Era do Gelo 3 (Foto: Divulgação)
"Qué pasa, amigos?"
Sid, a preguiça, em A era do gelo
Sou fã do Sid. Minhas filhas também. As falas dele são quase sempre engraçadas. Sid é tão inocente quanto uma criança e, mesmo sendo macho, tem um instinto maternal comovente. Em alguma sequência da trilogia A era do gelo, ele adota três ovos de dinossauros. A frase em espanhol é dita por ele assim mesmo, na versão dublada e na original, para saber o que está acontecendo. Aliás, ele parece não captar nada de primeira, de tão distraído que é.
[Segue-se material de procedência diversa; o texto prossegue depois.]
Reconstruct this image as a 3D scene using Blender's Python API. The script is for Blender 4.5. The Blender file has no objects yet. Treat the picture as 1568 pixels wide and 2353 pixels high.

Você pode usar essa frase para, de novo, apartar brigas de crianças, anunciar que chegou em casa e interromper o falatório no quarto infantil quando todos deveriam estar dormindo. "Qué pasa, amigos".
O rei leão (Foto: Divulgação)
"Os seus problemas você deve esquecer, isso é viver"
Timão e Pumba, em O rei leão
A frase pertence à música entoada por Timão e Pumba quando encontram Simba, o filhote órfão de O Rei Leão. É o lema da animada dupla formada pelo javali e um suricato. Essa música é uma injeção de coragem e a tirada em destaque é a tradução da expressão "hakuna matata", usada em países da África oriental. Por causa de O rei leão, a música virou o hino de uma geração. Se você não conhece, ouça e cante junto com seu filho. Sei de gente bem crescidinha que cantou aos berros dentro do carro durante prova da autoescola. Deu certo. Superou os medos e foi aprovada.
"Livre estou! Livre estou!"
Elsa em Frozen
Da geração mais recente de filmes de animação, a música tema de Frozen é cantada por dez em cada dez meninas que assistiram à história das irmãs criadas no gelo. Elsa, dotada de um poder especial para criar gelo, cresce tentando abafar a magia que, descontrolada, pode matar. Ao fugir do reino e das responsabilidades de ser rainha, Elsa passa por uma verdadeira catarse. Impossível não se contagiar com o refrão "livre estou!".  A frase vem sendo largamente usada por crianças e adultos. Soube de marmanjo pedindo demissão e comemorando assim logo depois. Use sem moderação.
Encantada (Foto: Divulgação)
"Eu estou ficando...zangada!" 
Giselle, em Encantada
Hors concours lá de casa é Encantada. O filme, que mistura cenas de animação com filmagens reais, narra a história de Giselle, a princesa expulsa do conto de fadas pela bruxa má que vai parar em Nova York. Giselle tem todos os cacoetes das princesas boazinhas: voz doce, gestos delicados, vestido bufante, inocência pueril e uma fé inabalável no "felizes para sempre". Ela também pode contar com a ajuda de animaizinhos quando precisa arrumar a casa. Em Nova York, pombos, ratazanas e baratas acodem em seu socorro. Giselle nunca se irrita. É incapaz de fazer cara de brava ou de reclamar de alguma coisa. Ou era. Uma vez inserida no mundo real, ela começa a perceber que as relações humanas são muito mais complexas do que imaginava, e isso pressupõe alguma irritação também. A cena em que ela se dá conta disso é impagável. Com expressão de quem procura a palavra certa para expressar o novo sentimento, a princesa lembra do nome do anão de Branca de Neve e conclui, triunfante e com um sorriso de espanto no rosto: "Eu estou ficando...zangada!" E desata a rir, repetindo para quem está em volta: "Eu estou zangada!!" Está, mas não parece.
Tentei aplicar a técnica lá em casa. Como se nunca tivesse ficado irritada antes, disse com um sorriso forçado no rosto "estou zangada! Olha que coisa: estou zan-ga-da!"A criança mais velha logo sacou a ironia. A mais nova ficou em dúvida no início, mas depois embarcou na brincadeira, o que transformou um sorriso artificial numa gargalhada espontânea e ajudou a tirar de cena o motivo inicial da minha irritação, abortada a tempo.
Como toda piada, não pode ser usada repetidas vezes sob risco de perder o impacto. Para surtir efeito, temos que renovar com frequência nosso acervo pessoal de bobeiras e frases de efeito. Sorte nossa que, entra ano sai ano, tem sempre novos filmes infantis e diálogos inesquecíveis para nos inspirar.